What is needed: From the entries that follow, reproduce exactly and only the lines from the line with "The Blender Python" to the line with "V, Fc, steel, rail, smooth=False)", endpoints included.

Input for this task:
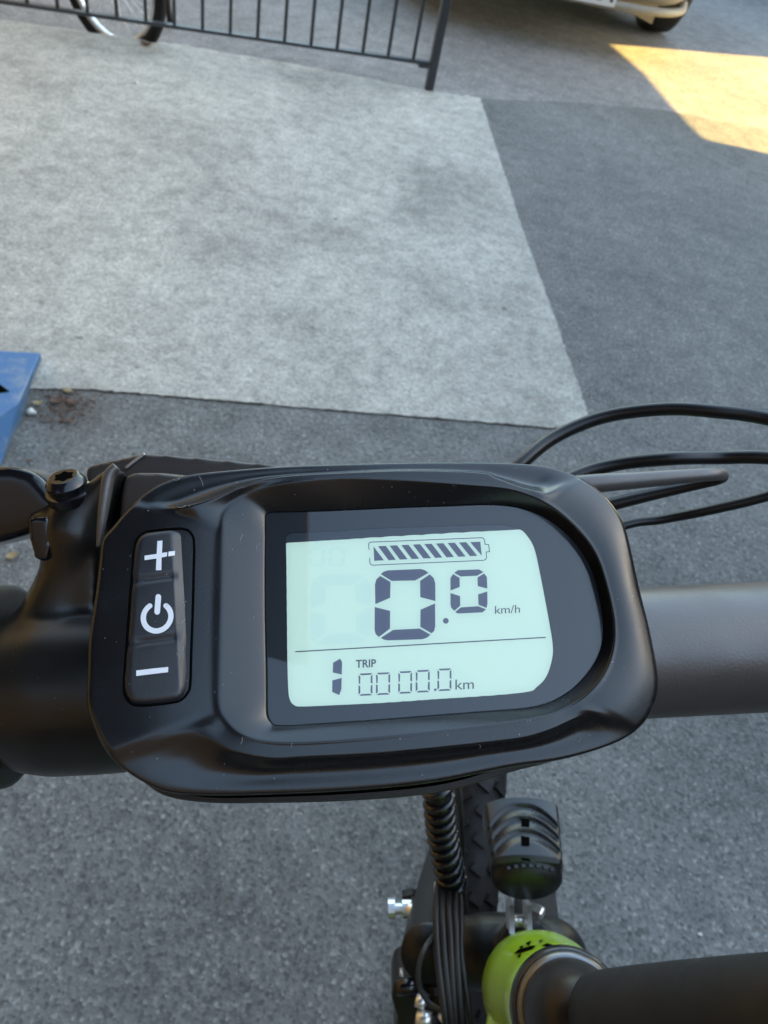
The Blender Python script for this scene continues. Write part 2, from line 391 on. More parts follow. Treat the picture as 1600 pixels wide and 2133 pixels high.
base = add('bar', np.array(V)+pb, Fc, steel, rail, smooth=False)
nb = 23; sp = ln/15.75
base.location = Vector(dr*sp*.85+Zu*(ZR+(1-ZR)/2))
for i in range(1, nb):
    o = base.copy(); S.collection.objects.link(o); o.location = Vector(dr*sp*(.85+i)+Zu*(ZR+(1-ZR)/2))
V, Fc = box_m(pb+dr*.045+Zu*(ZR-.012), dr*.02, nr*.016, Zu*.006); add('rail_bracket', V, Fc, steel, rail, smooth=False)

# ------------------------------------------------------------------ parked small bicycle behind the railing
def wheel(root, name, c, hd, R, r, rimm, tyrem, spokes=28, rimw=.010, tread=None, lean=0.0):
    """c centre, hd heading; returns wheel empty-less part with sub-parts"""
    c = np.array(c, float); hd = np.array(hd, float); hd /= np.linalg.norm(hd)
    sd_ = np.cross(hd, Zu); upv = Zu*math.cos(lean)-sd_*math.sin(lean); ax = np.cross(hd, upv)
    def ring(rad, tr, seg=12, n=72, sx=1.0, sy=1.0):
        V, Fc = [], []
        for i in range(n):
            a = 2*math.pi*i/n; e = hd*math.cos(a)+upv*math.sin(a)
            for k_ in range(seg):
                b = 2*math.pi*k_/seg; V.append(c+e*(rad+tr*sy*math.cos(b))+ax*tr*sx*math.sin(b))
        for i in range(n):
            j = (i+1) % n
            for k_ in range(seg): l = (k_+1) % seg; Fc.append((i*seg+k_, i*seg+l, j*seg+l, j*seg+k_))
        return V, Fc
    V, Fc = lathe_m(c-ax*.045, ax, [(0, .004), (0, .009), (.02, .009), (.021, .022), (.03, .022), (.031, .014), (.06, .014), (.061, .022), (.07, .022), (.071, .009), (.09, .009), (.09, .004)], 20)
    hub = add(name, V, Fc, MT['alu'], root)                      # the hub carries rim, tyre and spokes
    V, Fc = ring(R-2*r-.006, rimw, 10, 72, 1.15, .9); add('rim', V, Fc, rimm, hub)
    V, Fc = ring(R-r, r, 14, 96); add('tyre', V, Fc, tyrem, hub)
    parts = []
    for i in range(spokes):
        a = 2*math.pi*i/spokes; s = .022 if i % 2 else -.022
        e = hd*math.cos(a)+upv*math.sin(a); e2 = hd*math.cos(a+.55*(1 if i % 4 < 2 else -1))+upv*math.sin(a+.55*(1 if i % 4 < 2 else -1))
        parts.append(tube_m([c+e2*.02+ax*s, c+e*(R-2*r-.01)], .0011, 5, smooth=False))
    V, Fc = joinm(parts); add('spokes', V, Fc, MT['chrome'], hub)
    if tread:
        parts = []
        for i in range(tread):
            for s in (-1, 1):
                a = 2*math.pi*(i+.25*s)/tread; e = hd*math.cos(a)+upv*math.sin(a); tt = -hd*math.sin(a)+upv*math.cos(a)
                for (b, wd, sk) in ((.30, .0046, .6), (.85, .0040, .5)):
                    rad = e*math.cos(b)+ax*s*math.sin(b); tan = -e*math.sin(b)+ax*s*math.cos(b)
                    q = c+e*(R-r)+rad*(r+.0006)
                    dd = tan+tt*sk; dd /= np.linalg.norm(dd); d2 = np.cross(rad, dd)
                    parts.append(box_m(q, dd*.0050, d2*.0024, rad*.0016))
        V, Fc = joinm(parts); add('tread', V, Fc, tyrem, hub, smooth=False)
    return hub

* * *

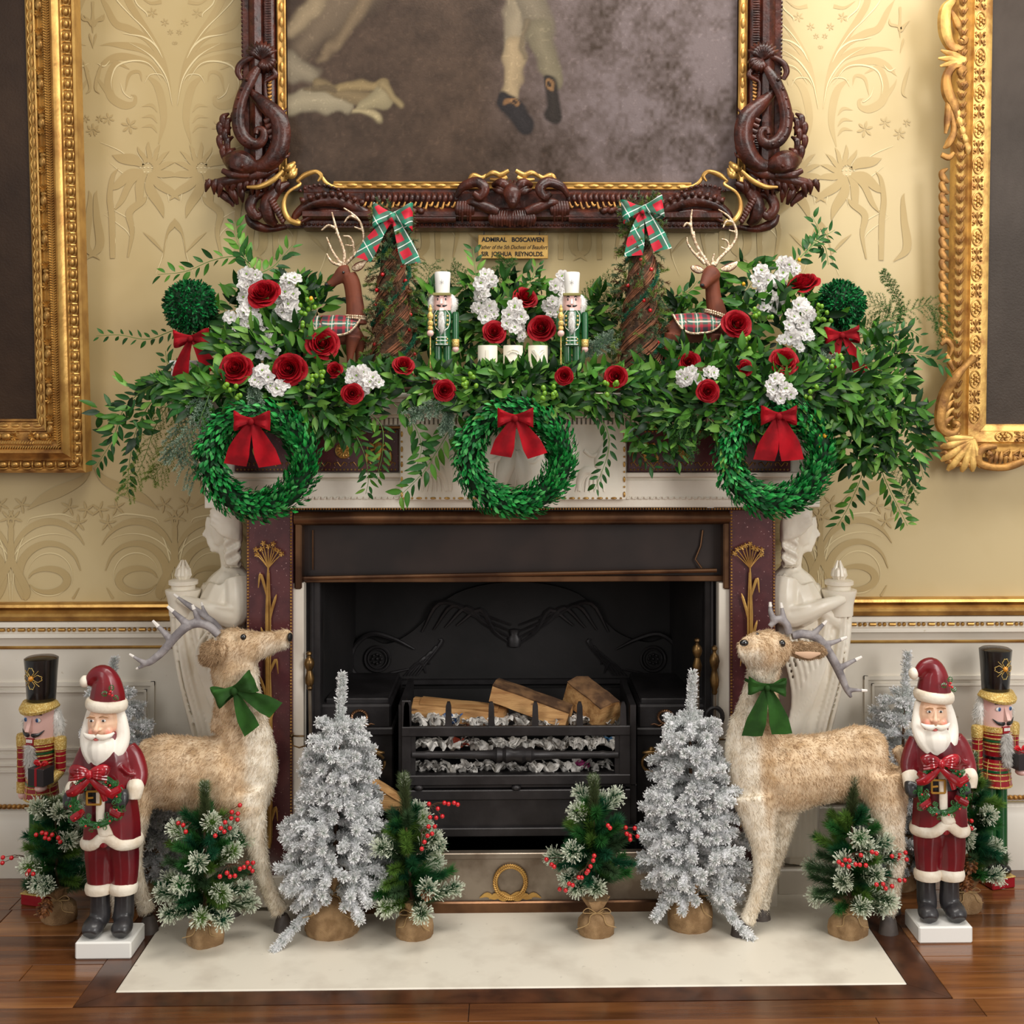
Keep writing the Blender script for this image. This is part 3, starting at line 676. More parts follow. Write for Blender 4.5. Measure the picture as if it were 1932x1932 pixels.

Answer for this exercise:
The Blender Python script for this scene continues. Write part 2, from line 391 on. More parts follow. Treat the picture as 1600 pixels wide and 2133 pixels high.
base = add('bar', np.array(V)+pb, Fc, steel, rail, smooth=False)
nb = 23; sp = ln/15.75
base.location = Vector(dr*sp*.85+Zu*(ZR+(1-ZR)/2))
for i in range(1, nb):
    o = base.copy(); S.collection.objects.link(o); o.location = Vector(dr*sp*(.85+i)+Zu*(ZR+(1-ZR)/2))
V, Fc = box_m(pb+dr*.045+Zu*(ZR-.012), dr*.02, nr*.016, Zu*.006); add('rail_bracket', V, Fc, steel, rail, smooth=False)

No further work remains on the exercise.